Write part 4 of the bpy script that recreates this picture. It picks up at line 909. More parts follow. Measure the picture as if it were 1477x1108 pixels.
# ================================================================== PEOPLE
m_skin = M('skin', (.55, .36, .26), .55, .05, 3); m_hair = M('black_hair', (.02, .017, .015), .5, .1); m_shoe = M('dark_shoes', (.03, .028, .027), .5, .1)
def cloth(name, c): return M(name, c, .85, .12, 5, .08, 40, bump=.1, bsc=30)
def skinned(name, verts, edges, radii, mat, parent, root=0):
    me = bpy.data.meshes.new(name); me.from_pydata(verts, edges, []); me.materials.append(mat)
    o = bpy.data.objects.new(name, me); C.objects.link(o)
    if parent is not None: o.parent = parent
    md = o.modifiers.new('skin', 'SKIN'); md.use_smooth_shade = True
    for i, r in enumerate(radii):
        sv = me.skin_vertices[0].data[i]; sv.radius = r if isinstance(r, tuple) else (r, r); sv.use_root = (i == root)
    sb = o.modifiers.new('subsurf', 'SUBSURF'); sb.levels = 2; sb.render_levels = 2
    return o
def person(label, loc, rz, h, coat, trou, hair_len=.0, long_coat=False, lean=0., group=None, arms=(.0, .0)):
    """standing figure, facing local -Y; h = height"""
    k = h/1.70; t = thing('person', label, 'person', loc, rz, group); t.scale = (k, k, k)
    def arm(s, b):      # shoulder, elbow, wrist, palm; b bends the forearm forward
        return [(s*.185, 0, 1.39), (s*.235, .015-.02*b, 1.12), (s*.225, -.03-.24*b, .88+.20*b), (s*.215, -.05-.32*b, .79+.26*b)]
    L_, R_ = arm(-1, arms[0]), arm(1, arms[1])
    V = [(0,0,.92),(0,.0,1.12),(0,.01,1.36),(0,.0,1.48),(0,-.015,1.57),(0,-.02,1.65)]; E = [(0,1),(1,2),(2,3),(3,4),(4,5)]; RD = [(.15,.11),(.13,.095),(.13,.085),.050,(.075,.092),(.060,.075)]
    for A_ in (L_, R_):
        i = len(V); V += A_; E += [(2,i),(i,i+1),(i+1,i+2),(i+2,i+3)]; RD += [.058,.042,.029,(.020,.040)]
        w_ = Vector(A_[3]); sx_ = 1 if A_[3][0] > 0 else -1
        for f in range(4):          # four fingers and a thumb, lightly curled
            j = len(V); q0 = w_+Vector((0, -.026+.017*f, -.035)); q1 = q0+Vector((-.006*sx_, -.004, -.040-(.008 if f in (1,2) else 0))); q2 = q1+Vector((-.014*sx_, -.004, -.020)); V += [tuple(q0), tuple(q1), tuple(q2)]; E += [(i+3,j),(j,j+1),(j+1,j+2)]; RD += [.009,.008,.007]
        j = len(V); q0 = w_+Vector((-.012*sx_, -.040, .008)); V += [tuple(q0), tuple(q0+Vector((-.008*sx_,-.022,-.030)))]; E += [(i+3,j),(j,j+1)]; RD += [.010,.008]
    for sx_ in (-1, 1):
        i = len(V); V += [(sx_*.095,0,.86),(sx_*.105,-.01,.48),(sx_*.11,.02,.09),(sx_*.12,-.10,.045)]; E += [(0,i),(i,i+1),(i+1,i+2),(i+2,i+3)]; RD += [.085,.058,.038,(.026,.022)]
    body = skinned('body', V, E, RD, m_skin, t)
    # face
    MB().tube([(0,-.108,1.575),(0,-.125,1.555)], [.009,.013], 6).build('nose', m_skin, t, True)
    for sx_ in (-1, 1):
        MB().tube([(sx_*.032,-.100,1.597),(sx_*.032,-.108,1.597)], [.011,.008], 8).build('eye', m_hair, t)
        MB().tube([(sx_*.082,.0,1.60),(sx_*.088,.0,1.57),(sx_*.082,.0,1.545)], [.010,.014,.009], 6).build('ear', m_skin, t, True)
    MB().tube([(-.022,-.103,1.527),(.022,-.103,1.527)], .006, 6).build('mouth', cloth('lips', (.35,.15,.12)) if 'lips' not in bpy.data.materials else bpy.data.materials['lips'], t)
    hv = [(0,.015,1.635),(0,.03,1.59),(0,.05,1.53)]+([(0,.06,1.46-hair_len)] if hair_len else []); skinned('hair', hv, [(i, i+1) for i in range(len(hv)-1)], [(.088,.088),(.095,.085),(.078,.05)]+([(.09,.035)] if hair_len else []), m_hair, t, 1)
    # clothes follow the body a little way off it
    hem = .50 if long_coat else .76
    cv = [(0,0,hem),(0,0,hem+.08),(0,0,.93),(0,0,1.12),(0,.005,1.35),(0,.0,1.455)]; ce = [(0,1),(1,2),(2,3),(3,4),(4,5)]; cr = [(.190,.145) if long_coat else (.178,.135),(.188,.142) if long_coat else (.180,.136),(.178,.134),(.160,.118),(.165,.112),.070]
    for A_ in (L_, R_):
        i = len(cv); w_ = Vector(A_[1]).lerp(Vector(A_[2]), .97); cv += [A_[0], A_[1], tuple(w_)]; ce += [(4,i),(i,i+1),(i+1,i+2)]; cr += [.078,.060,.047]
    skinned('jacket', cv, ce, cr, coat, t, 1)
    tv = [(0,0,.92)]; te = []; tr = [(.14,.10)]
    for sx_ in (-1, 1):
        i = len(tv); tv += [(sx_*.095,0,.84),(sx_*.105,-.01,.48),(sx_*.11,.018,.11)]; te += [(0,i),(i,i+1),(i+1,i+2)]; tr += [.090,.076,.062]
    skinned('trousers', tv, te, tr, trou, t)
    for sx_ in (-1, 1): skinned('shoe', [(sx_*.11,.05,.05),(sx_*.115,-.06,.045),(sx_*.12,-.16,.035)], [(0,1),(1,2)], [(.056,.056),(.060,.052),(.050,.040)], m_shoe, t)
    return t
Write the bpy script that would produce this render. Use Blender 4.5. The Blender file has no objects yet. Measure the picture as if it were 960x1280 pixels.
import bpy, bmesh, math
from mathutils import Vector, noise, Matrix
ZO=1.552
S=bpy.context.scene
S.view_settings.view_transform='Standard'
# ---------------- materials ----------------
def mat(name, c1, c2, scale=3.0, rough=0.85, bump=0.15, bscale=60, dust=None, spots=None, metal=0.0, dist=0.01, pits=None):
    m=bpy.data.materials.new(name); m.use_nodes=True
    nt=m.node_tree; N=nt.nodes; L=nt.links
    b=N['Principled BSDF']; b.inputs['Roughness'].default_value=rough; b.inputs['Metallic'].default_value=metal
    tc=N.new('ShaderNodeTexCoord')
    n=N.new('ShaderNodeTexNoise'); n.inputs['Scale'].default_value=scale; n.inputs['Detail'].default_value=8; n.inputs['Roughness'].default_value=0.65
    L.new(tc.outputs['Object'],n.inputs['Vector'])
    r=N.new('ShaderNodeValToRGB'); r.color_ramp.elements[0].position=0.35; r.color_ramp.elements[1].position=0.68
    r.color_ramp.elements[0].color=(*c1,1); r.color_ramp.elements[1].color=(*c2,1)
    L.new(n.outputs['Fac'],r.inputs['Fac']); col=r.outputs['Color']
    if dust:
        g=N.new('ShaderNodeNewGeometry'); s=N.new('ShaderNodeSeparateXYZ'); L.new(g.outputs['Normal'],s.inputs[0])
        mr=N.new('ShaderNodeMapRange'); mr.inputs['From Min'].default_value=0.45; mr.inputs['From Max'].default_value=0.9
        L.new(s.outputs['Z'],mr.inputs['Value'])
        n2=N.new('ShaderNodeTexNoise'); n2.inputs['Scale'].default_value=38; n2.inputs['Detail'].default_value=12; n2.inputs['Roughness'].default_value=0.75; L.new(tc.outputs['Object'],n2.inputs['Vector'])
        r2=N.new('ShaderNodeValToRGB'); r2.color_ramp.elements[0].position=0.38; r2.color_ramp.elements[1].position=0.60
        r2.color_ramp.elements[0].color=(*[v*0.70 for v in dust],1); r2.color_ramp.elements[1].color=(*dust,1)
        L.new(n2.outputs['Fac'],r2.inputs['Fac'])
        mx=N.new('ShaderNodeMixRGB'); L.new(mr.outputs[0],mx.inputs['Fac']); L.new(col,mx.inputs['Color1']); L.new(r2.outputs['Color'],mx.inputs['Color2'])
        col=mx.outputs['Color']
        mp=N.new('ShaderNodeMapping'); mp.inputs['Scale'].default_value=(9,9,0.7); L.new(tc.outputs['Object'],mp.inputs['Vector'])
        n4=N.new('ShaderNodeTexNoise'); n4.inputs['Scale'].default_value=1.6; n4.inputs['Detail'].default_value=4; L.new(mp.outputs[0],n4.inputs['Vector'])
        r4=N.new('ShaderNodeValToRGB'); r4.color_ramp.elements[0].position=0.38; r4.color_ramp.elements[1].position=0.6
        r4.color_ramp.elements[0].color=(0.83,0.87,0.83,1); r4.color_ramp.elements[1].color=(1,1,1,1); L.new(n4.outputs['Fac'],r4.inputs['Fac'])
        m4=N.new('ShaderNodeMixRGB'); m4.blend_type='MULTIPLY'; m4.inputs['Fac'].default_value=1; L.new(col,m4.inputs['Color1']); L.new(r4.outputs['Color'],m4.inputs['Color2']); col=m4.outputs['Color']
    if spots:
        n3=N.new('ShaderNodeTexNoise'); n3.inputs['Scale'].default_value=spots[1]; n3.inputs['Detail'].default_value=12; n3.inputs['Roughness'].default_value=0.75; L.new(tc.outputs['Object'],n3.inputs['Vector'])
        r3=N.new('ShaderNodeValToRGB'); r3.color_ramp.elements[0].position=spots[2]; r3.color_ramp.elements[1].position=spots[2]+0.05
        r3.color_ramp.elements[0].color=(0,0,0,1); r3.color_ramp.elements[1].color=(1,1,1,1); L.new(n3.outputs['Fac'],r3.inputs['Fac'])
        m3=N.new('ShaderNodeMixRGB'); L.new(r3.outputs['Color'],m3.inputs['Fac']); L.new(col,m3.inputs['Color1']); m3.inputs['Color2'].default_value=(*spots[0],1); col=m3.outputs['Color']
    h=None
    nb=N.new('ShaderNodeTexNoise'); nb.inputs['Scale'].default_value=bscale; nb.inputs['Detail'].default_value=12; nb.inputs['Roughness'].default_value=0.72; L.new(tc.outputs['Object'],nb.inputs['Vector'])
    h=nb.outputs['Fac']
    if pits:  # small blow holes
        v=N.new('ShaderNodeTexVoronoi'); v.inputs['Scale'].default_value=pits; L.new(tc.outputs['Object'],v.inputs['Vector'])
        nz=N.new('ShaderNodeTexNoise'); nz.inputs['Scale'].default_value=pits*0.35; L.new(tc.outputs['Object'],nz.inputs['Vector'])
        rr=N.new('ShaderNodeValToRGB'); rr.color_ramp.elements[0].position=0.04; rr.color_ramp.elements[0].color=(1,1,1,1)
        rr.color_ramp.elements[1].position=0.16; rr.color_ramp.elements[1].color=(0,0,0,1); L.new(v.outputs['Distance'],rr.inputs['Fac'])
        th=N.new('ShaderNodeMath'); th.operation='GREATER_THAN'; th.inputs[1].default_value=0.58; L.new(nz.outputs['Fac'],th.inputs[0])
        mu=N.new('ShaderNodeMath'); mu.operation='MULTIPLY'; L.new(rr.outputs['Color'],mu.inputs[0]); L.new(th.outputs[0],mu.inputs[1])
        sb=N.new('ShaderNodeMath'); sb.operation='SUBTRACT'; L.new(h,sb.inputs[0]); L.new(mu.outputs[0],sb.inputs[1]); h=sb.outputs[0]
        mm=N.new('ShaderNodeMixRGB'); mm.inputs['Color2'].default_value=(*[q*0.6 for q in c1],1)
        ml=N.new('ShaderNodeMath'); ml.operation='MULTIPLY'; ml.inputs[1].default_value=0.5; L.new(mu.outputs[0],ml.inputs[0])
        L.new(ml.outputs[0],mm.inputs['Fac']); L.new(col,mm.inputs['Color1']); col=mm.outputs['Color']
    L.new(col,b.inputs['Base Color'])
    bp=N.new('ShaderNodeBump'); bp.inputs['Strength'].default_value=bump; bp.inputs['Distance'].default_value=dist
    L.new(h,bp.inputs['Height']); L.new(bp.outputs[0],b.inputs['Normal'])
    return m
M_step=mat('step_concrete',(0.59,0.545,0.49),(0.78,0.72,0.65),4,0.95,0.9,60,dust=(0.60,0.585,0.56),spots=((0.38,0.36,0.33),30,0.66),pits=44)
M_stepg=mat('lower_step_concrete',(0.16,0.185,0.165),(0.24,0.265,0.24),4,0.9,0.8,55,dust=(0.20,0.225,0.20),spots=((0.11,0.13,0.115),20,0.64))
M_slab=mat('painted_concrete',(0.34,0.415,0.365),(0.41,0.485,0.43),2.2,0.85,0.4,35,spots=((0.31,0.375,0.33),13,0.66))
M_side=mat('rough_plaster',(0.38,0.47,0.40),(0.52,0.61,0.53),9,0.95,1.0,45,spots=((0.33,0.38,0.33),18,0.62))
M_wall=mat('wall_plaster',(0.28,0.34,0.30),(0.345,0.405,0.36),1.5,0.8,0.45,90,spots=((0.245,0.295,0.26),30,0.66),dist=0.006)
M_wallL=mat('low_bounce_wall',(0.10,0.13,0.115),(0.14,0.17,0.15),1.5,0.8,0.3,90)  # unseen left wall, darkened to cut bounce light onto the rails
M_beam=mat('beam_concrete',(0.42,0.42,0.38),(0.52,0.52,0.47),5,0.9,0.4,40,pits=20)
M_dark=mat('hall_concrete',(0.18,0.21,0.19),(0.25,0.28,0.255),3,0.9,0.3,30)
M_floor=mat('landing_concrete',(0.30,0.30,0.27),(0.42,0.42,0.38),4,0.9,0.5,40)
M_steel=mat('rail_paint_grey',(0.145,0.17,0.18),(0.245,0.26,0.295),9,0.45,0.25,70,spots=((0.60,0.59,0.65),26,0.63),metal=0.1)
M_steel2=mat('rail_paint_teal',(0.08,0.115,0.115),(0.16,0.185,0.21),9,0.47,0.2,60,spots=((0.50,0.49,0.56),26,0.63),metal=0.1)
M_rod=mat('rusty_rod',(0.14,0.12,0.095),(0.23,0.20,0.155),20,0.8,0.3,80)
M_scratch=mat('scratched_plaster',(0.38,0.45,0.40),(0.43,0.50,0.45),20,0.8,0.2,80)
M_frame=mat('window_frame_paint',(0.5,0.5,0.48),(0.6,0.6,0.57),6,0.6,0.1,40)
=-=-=
Gather all lines from the listing above in which "metal" occurs.

def mat(name, c1, c2, scale=3.0, rough=0.85, bump=0.15, bscale=60, dust=None, spots=None, metal=0.0, dist=0.01, pits=None):
    b=N['Principled BSDF']; b.inputs['Roughness'].default_value=rough; b.inputs['Metallic'].default_value=metal
M_steel=mat('rail_paint_grey',(0.145,0.17,0.18),(0.245,0.26,0.295),9,0.45,0.25,70,spots=((0.60,0.59,0.65),26,0.63),metal=0.1)
M_steel2=mat('rail_paint_teal',(0.08,0.115,0.115),(0.16,0.185,0.21),9,0.47,0.2,60,spots=((0.50,0.49,0.56),26,0.63),metal=0.1)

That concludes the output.